Fato é que a verdade está acima de tudo, mas na parte inferior estão as suas antíteses e todas desejosas de macular ou enfraquecer sua base de sustentação. A mentira, por exemplo, vive se esforçando para desqualificá-la e assim tornar em embuste toda a sua raiz, pois a partir daí o que surgirá é a transformação imperfeita e impura daquilo que existe de outro modo. Igual erva daninha, vai se espalhando numa voracidade tal que sequer deixa espaço para a reflexão.
Onde imperar a transformação do real em conveniência aí não estará a verdade. Nada que se amolde por vantagem escusa às situações ou pessoas pode ser creditado como correto e justo. Assim porque a verdade traz em si correção e justeza, ainda que desagrade ou confronte interesses. Como um diamante bruto, ou se aceita sua beleza rude ou não mais terá um diamante, vez que transformado será apenas num cristal quebradiço.
Desse modo, a verdade não condiz com o erro, a ilusão, o fingimento, o disfarce, a enganação. A verdade nunca se afeiçoa às paixões desenfreadas, às cegueiras do coração e da alma, aos instintos impensados. Ela não compactua com o talvez, com o achismo, com a ignorância e a pretensiosidade. Ela é humilde, singela, desejando apenas o que lhe é real, induvidoso, verdadeiro. Não quer mais nem menos, pois perderá sua essência, apenas quer que lhe reconheça como tal: verdade.

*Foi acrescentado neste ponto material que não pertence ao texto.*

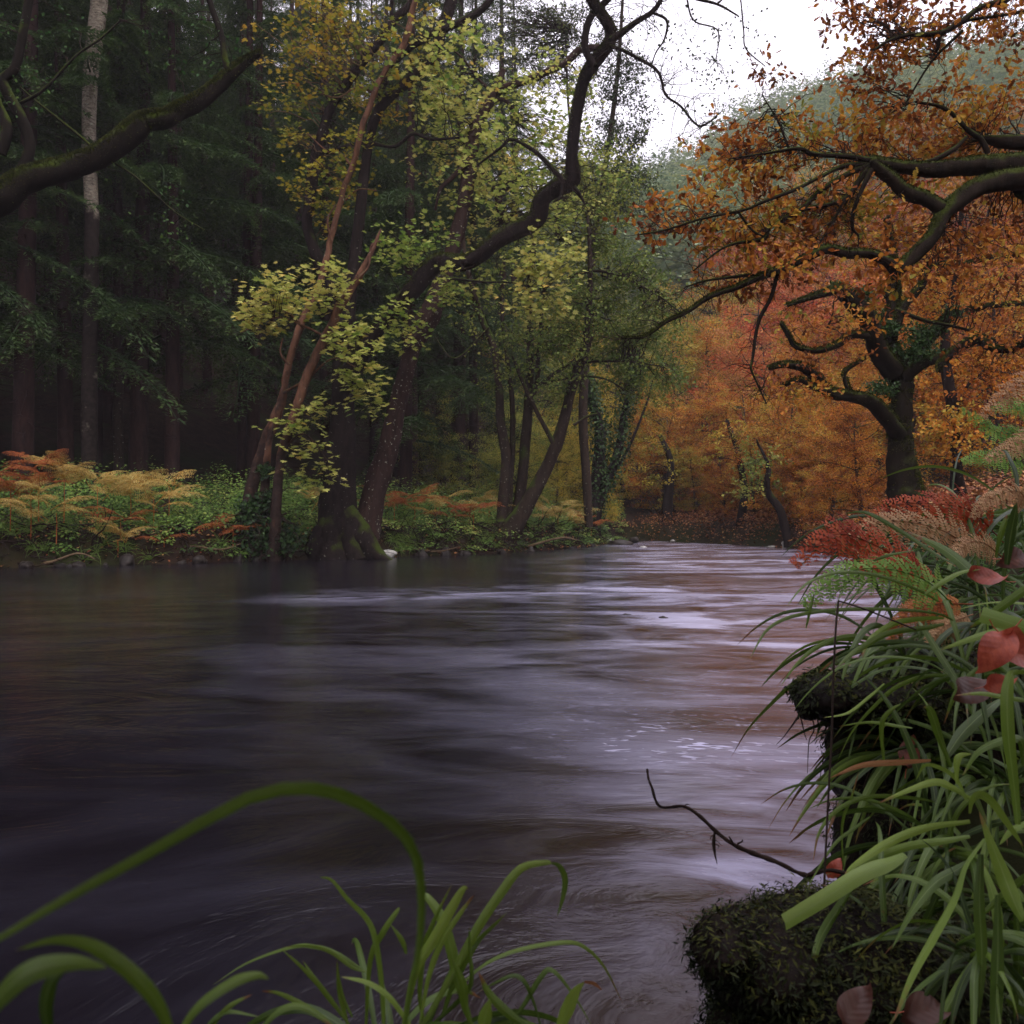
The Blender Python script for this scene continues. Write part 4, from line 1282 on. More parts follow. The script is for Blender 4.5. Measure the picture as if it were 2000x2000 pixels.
# the alder stool
rg = np.random.default_rng(34)
reg = [(1150, 640, 150, 90, 30.5, 2.2, 120, .1, .6), (1080, 700, 120, 80, 30, 1.6, 50, .1, .6), (1240, 600, 100, 130, 30, 2, 100, .1, .6), (1260, 730, 80, 60, 29.6, 1.5, 50, .05, .5), (1120, 440, 120, 80, 31, 2, 70, .15, .8),
       (1200, 360, 80, 90, 31, 1.6, 60, .2, .8), (980, 620, 80, 140, 31, 1.6, 36, .2, .8), (1180, 520, 120, 60, 30.5, 1.6, 50, .2, .7)]
tw, rc = crown(reg, Lm, rg, .45, 8, None, .10, up=.7, leaf_per=5, twig_r=.008, maxlen=6)
o = obj('twigs', tw, M['bark_plain'], rl); o['kind'] = 'stuff'
put_leaves(rl, rc, T_oval(.36), M['leaf_alder'], rg)

# birch-like tree whose small leaves stand against the sky
YV = 36.0
V_ = [limb([(1150, 1030), (1140, 800), (1150, 600), (1165, 420), (1185, 300), (1205, 150), (1215, 20), (1220, -80)], YV, (18, 16, 14, 12, 10, 8, 6, 4), jit=.01),
      limb([(1160, 480), (1130, 330), (1110, 200), (1105, 60)], YV, (9, 7, 5, 3), jit=.01),
      limb([(1175, 360), (1220, 300), (1265, 260)], YV, (6, 4, 2), jit=.01)]
b = V_[0][0][0].copy(); b[2] = height(b[0], b[1])[0]
rv = traced_tree('birch_tree', b, 'slender tree whose small dark leaves fleck the sky right of the snaking limb', 'tree', V_, M['bark_alder'], 110)
rg = np.random.default_rng(35)
tw, rc = crown([(1215, 190, 65, 120, YV, 1.6, 110, .05, .5), (1180, 320, 100, 100, YV, 1.8, 100, .05, .6), (1090, 110, 110, 110, YV + 1, 2, 120, .1, .8), (1240, 380, 60, 70, YV, 1.4, 60, .05, .6), (1160, 40, 60, 60, YV, 1.4, 20, .1, .6), (1000, 60, 120, 90, YV + 1, 2, 90, .2, .9)],
               V_, rg, .35, 6, None, .085, up=.3, leaf_per=6, twig_r=.006, maxlen=6)
o = obj('twigs', tw, M['bark_plain'], rv); o['kind'] = 'stuff'
put_leaves(rv, rc, T_oval(.38), M['leaf_sky'], rg)

# ivy clad trunk at the bend
YI = 38.5
I_ = [limb([(1158, 1060), (1161, 1021), (1168, 912), (1172, 840), (1157, 785), (1148, 745)], YI, (34, 26, 24, 22, 16, 10), jit=.01),
      limb([(1163, 1000), (1183, 949), (1208, 876), (1219, 804), (1232, 760), (1240, 700)], YI, (22, 18, 16, 14, 10, 6), jit=.01),
      limb([(1175, 950), (1220, 890), (1262, 790), (1275, 740)], YI, (8, 6, 4, 3))]
b = I_[0][0][1].copy()
ri = traced_tree('ivy_clad_tree', b, 'double trunk wrapped in dark ivy at the bend of the river', 'tree', I_, M['bark_dark'], 120, trunk_n=2)
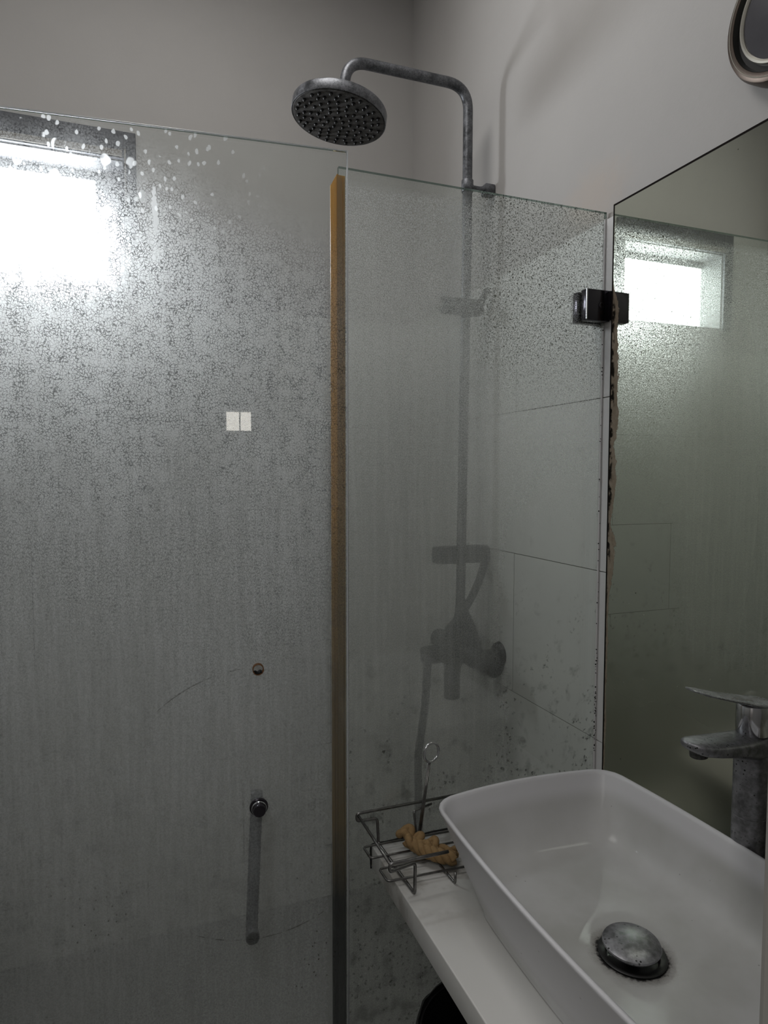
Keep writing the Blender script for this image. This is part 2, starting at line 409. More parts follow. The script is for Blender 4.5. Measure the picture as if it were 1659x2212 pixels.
def tube(bm, pts, r, n=10, closed=False):
    pts = [Vector(p) for p in pts]; q = [pts[0]]
    for p in pts[1:]:
        if (p - q[-1]).length > 1e-5: q.append(p)
    if closed and (q[0] - q[-1]).length < 1e-5: q.pop()
    pts = q; N = len(pts); rings = []; u = None
    for i, p in enumerate(pts):
        if closed: t = (pts[(i + 1) % N] - pts[i - 1]).normalized()
        else: t = (pts[min(i + 1, N - 1)] - pts[max(i - 1, 0)]).normalized()
        if u is None: u = frame(t)[0]
        u = (u - t * u.dot(t)).normalized(); v = t.cross(u)
        rr = r(i / (N - 1)) if callable(r) else r
        rings.append([bm.verts.new(p + (u * math.cos(2 * math.pi * k / n) + v * math.sin(2 * math.pi * k / n)) * rr) for k in range(n)])
    for a in range(N if closed else N - 1):
        A, B = rings[a], rings[(a + 1) % N]
        for k in range(n): bm.faces.new((A[k], A[(k + 1) % n], B[(k + 1) % n], B[k]))
    if not closed: bm.faces.new(rings[0][::-1]); bm.faces.new(rings[-1])
    return bm
def bx(name, mat, parent, *a, **k): return obj(name, box(bmesh.new(), *a, **k), mat, parent)

# ------------------------------------------------------------------ setting
XL, YB, YF, ZC = -1.70, 1.024, -.95, 3.15      # left wall, back wall, doorway wall, ceiling
WX0, WX1, WZ0, WZ1 = -1.450, -.928, 2.080, 2.392   # window hole
T = .008                                        # tile thickness
HX0, HX1, HY = -3.0, .6, -6.5                   # hallway behind the doorway
struct(bx('floor', M['floor'], None, HX0 - .1, .1 + HX1, HY - .1, YB + .4, -.1, 0))
struct(bx('ceiling', M['plaster'], None, HX0 - .1, .1 + HX1, HY - .1, YB + .4, ZC, ZC + .1))
wall_right = struct(bx('wall_right', M['plaster'], None, 0, .12, YF - .12, YB + .3, 0, ZC))
wall_left = struct(bx('wall_left', M['plaster'], None, XL - .12, XL, YF - .12, YB + .3, 0, ZC))
b = bmesh.new()
box(b, XL, WX0, YB, YB + .2, 0, ZC); box(b, WX1, 0, YB, YB + .2, 0, ZC)
box(b, WX0, WX1, YB, YB + .2, 0, WZ0); box(b, WX0, WX1, YB, YB + .2, WZ1, ZC)
wall_back = struct(obj('wall_back', b, M['plaster']))
# doorway wall: right return (its edge is the blurred jamb at the picture's right), left return, head
b = bmesh.new(); box(b, -.655, 0, YF - .1, YF, 0, ZC); box(b, XL, -1.47, YF - .1, YF, 0, ZC); box(b, -1.47, -.655, YF - .1, YF, 2.12, ZC)
struct(obj('wall_front', b, M['plaster']))
b = bmesh.new()
box(b, -.6915, -.653, YF - .115, YF + .0, 0, 2.12, .003); box(b, -1.49, -1.452, YF - .115, YF, 0, 2.12, .003)
box(b, -1.452, -.6915, YF - .115, YF, 2.085, 2.13, .003)
struct(obj('trim_1', b, M['whitepaint']))
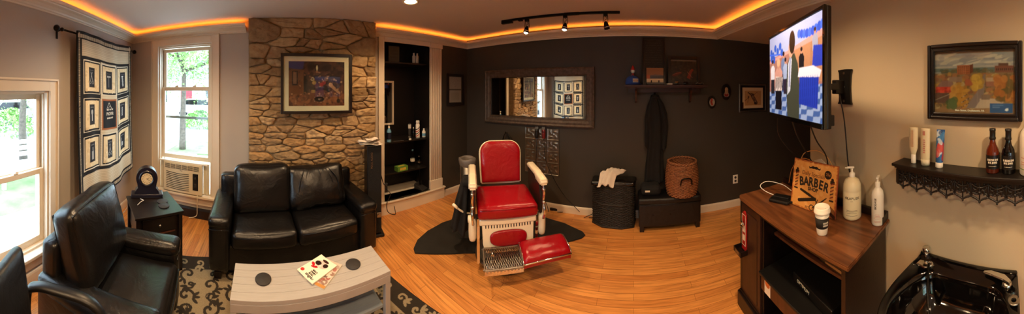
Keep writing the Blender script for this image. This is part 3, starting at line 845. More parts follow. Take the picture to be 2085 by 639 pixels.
def clock():
    t = thing('mantel_clock', 'dark rounded mantel clock with a cream dial on the corner table', 'clock', (-2.10, -1.13, .539), R(119))
    bm = B(); bx(bm, (0, 0, .018), (.32, .11, .036), bev=.008)
    P = []
    for k in range(25):
        a = -0.62 + (pi + 1.24) * k / 24; P.append((.108 * cos(a), .190 + .108 * sin(a)))
    P = [(.125, .036), (.115, .065), (.088, .095)] + P[1:-1] + [(-.088, .095), (-.115, .065), (-.125, .036)]
    prism(bm, P, -.045, .045, 'y', bev=.004); obj('case', bm, M['clock_body'], t)
    rx = Matrix.Rotation(pi / 2, 3, 'X')
    bm = B(); lathe(bm, [(.056, 0), (.062, .008), (.072, .010), (.080, .004), (.082, 0)], 36, c=(0, -.045, .190), rot=rx); obj('bezel', bm, M['clock_body'], t)
    A_ = Art(.112, .112, 90, 90, 'D9BC8C'); A_.ring(.5, .5, .047, .0012, '3A2A1A'); A_.ring(.5, .5, .030, .0008, '3A2A1A')
    for k in range(12):
        a = k * pi / 6; A_.line(.5 + .33 * sin(a), .5 + .33 * cos(a), .5 + .41 * sin(a), .5 + .41 * cos(a), .004, '1E140C')
    bm = B(); o = A_.build('dial', 'art', t, fn=lambda x, z: (x * (1 if hypot(x, z) < .056 else .056 / hypot(x, z)), -.0505, .190 + z * (1 if hypot(x, z) < .056 else .056 / hypot(x, z))))
    bm = B()
    bx(bm, (.010, -.052, .183), (.036, .001, .0028), rot=Matrix.Rotation(R(35), 3, 'Y')); bx(bm, (.012, -.053, .196), (.026, .001, .0034), rot=Matrix.Rotation(R(-28), 3, 'Y')); obj('hand', bm, 'black_paint', t)
M['clock_body'] = mat('midnight_lacquer', '14111E', 0.3, coat=.3)
clock()
for (dx, dy), lab in (((.075, .03), 'grey coaster behind another on the corner table, nearer the window'), ((.165, .015), 'grey coaster at the front of the corner table')):
    c = c1.copy(); COL.objects.link(c); c['label'] = lab; c['group'] = 'coasters on the corner table'
    a = (331 if dx < .1 else 334) ; yy = (412 if dx < .1 else 421); d = (1.6 - .531) * 480 / (yy - 185); an = (a - 1290) / 480; c.location = (d * sin(an), d * cos(an), .5395)
bm = B(); tube(bm, spline([(-1.985, -1.14, .553), (-1.96, -1.09, .56), (-1.93, -1.10, .558), (-1.88, -1.11, .544)], 8), .0025, 6)
tag(obj('charging_cable', bm, 'white_plastic'), 'short white cable lying on the corner table before the clock', 'cable')
bm = B(); tube(bm, spline([(-2.12, -1.245, .56), (-2.17, -1.35, .50), (-2.15, -1.42, .30), (-2.10, -1.55, .18), (-2.0, -1.66, .12)], 8), .003, 6)
tag(obj('power_cable', bm, 'white_plastic'), 'white power cable hanging from the clock down to the left wall', 'cable')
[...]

Ao seu discípulo, o mestre afirmou: O pássaro é pássaro, o vento é vento, a flor é flor, você é você. Dificilmente as coisas chegam fingidas aos olhos, impossível que não se reconheça em si mesmo, pois encontra a verdade antes de tudo. E essa primeira percepção é o que impõe ao sujeito uma filiação inafastável da realidade. Se digo que você é um pássaro, logicamente que vai perceber o meu erro. Mas somente chegará a tal percepção se antes conhecer a verdade, ou a sua verdade. E tendo como verdadeiro, então pouco importa que a verdade lhe seja negada.
Aos olhos do cego, o arco-íris possui uma única cor: escura. O de boa visão, não compreendendo as diferentes realidades, afirma que não, e cita as sete cores. Mas onde está a verdade, aos olhos do cego ou de quem tem visão sadia? Antes de uma possível resposta, há de saber que as cores do arco-íris não são avistadas em limites absolutos, e todos sabem que a junção de cores sempre formam cores do diferentes, ainda que não bem perceptíveis aos olhos humanos. Daí não se poder afirmar com exatidão humana nem o número nem suas reais cores. Mas aos olhos do cego possui uma só, que é a escura. E neste aspecto a verdade estaria com aquele que o enxerga numa só cor, até mesmo pela impossibilidade de firmar outro pensamento.
Ainda sobre a verdade, correto será afirmar que as instituições brasileiras, como os poderes republicanos e seus integrantes, insistem em desconhecê-la de todo modo. No caso brasileiro, é induvidoso que a mentira é muito mais valorizada que a verdade. Como na crise política e governamental de agora, só falta que a verdade pule diante do olhar de cada um (governo, ministros, juízes superiores, parlamentares, pessoas comuns) e diga que não precisa comprovar a mentira para reconhecer sua existência, pois os fatos e as provas já são mais que suficientes para se chegar a conclusões verdadeiras.
E uma verdade que já se prolonga e até se cansa de ser tão verdadeira. Mas como é a mentira que prevalece no Brasil, tudo se fará para que esta tome aparência de veracidade. E num país onde a verdade é a mentira, logicamente que nada é verdadeiro.